Under the plan, school districts will not fully recoup the deferred payment until fiscal 1984. Opponents of the Thompson proposal charged that the deferral would become a permanent loss of revenue.

After working through regular, extended, and special sessions, the Florida legislature passed 46 bills related to education, 45 of which were signed into law, and approved a budget of $2.3 billion for the public schools--an increase of $276 million over last year.

One bill passed by the legislature, but vetoed by Gov. Robert Graham, would have required local school boards to charge tuition to nonresident students.

New education bills that became law include a change in the teacher-tenure law that eliminates continuing contract provisions and provides instead for one-year professional-service contracts for all instructional personnel, excluding supervisors and principals.

The legislature also expanded the scope and budget of the state's writing-improvement program; adopted the Florida panther--the schoolchildren's candidate of choice--as the state animal; and passed a one-cent increase in the state's sales tax. Half of the proceeds will go to local governments for tax relief.

High-school couples at Lake Region Union High School in Orleans, Vt., are giving second thoughts to kissing between classes since the announcement that an "excessive show of affection" will result in a three-day suspension.
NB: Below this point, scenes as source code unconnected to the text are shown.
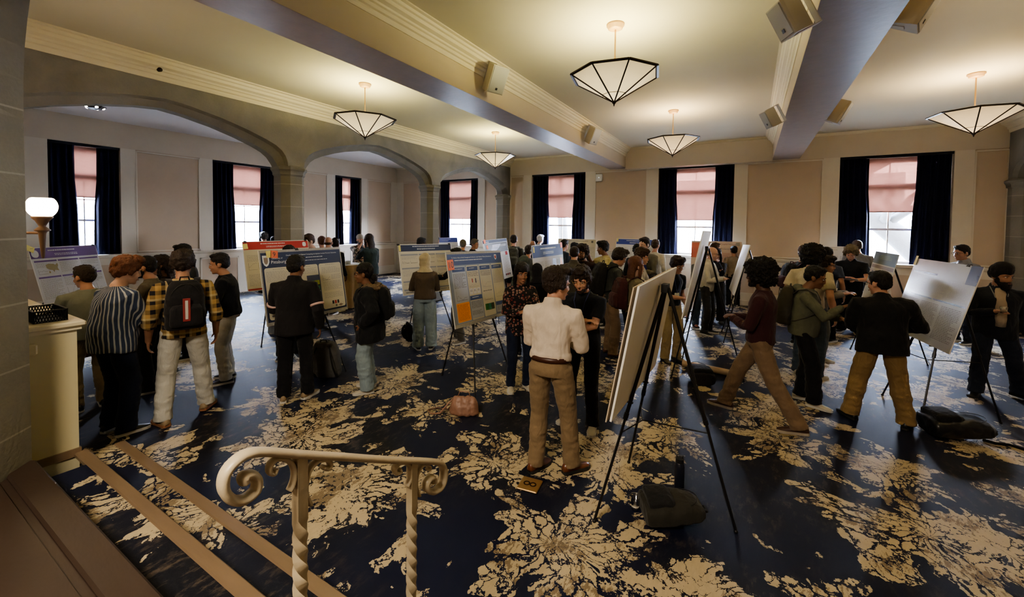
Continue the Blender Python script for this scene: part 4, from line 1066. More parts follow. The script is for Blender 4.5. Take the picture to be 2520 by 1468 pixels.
# ------------------------------------------------------------------ posters, boards, easels
INK = mat('poster_ink_grey', (.16, .15, .14), .6, .2, 60); INKL = mat('poster_ink_light', (.38, .36, .32), .6, .2, 60)
PCREAM = mat('poster_cream', (.60, .56, .43), .65, .04, 4); PWHITE = mat('poster_white', (.66, .66, .66), .65, .03, 4); PGREY = mat('poster_grey', (.30, .31, .33), .65, .1, 6)
PNAVY = mat('poster_navy', (.025, .035, .085), .65, .1); PBLUE = mat('poster_blue', (.065, .10, .24), .65, .1); PROY = mat('poster_royal', (.04, .06, .28), .65, .1); PPUR = mat('poster_purple', (.13, .06, .20), .65, .1)
PRED = mat('poster_red', (.42, .035, .03), .65, .1); PORG = mat('poster_orange', (.85, .32, .04), .45, .06); PTXTW = mat('poster_text_white', (.75, .75, .72), .5, .02)
TAGO = mat('tag_orange', (.85, .20, .09), .6, .05); TAGY = mat('tag_yellow', (.75, .66, .22), .6, .05); PBLACK = mat('poster_black', (.015, .016, .02), .4, .1)
PGRN = mat('poster_green', (.05, .22, .06), .4, .4, 30); PYG = mat('poster_yellow_green', (.35, .40, .06), .4, .4, 30); PDG = mat('poster_dark_green', (.05, .07, .035), .4, .3, 10)
PMAPT = mat('map_tan', (.28, .22, .07), .6, .3, 60); PTAN = mat('poster_tan', (.27, .20, .14), .5, .1); PCORK = mat('poster_edge_grey', (.36, .34, .30), .6, .4, 90)
def text_mesh(txt, size, align='LEFT'):
    cu = bpy.data.curves.new('t', 'FONT'); cu.body = txt; cu.size = size; cu.align_x = align; cu.resolution_u = 3
    o = bpy.data.objects.new('t', cu); COL.objects.link(o); dg = bpy.context.evaluated_depsgraph_get()
    me = bpy.data.meshes.new_from_object(o.evaluated_get(dg)); vs = [tuple(v.co) for v in me.vertices]; fs = [tuple(p.vertices) for p in me.polygons]
    bpy.data.objects.remove(o); bpy.data.curves.remove(cu); bpy.data.meshes.remove(me); return vs, fs
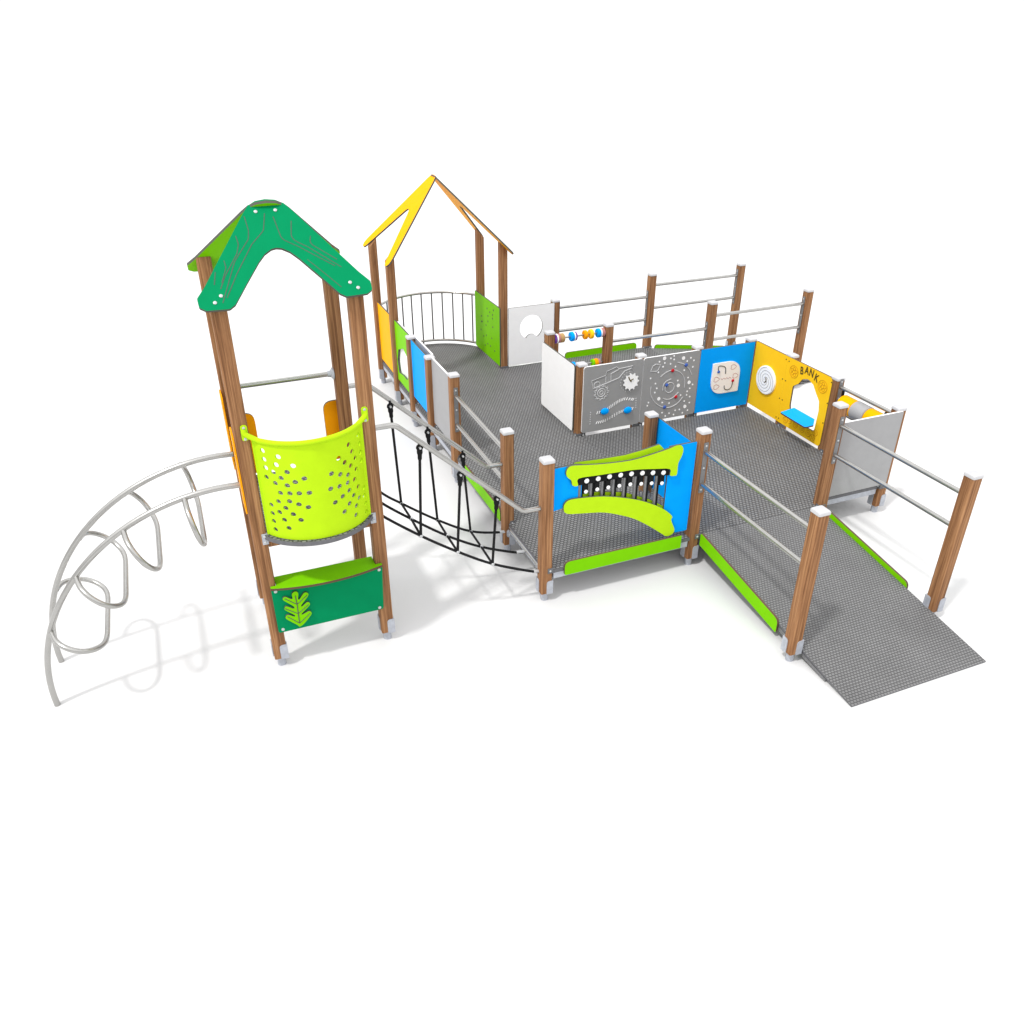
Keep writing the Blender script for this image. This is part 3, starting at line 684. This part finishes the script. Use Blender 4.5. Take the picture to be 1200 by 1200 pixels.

David H. Wood, principal of the 400-student school, said that the rule became necessary after teachers complained that the problem was "getting out of hand."

First-time offenders are sent to Mr. Wood's office and their parents are notified. Couples caught a second time are suspended for three days.

So far, only two students have been suspended, but, according to Mr. Wood, that suspension caused their parents to complain to the school board that the punishment was "too excessive" for the offense. The school board disagreed, however, and voted to support the policy.

Mr. Wood said the rule against kissing in school was welcomed by some students who felt "it took pressure [from their peers] off them."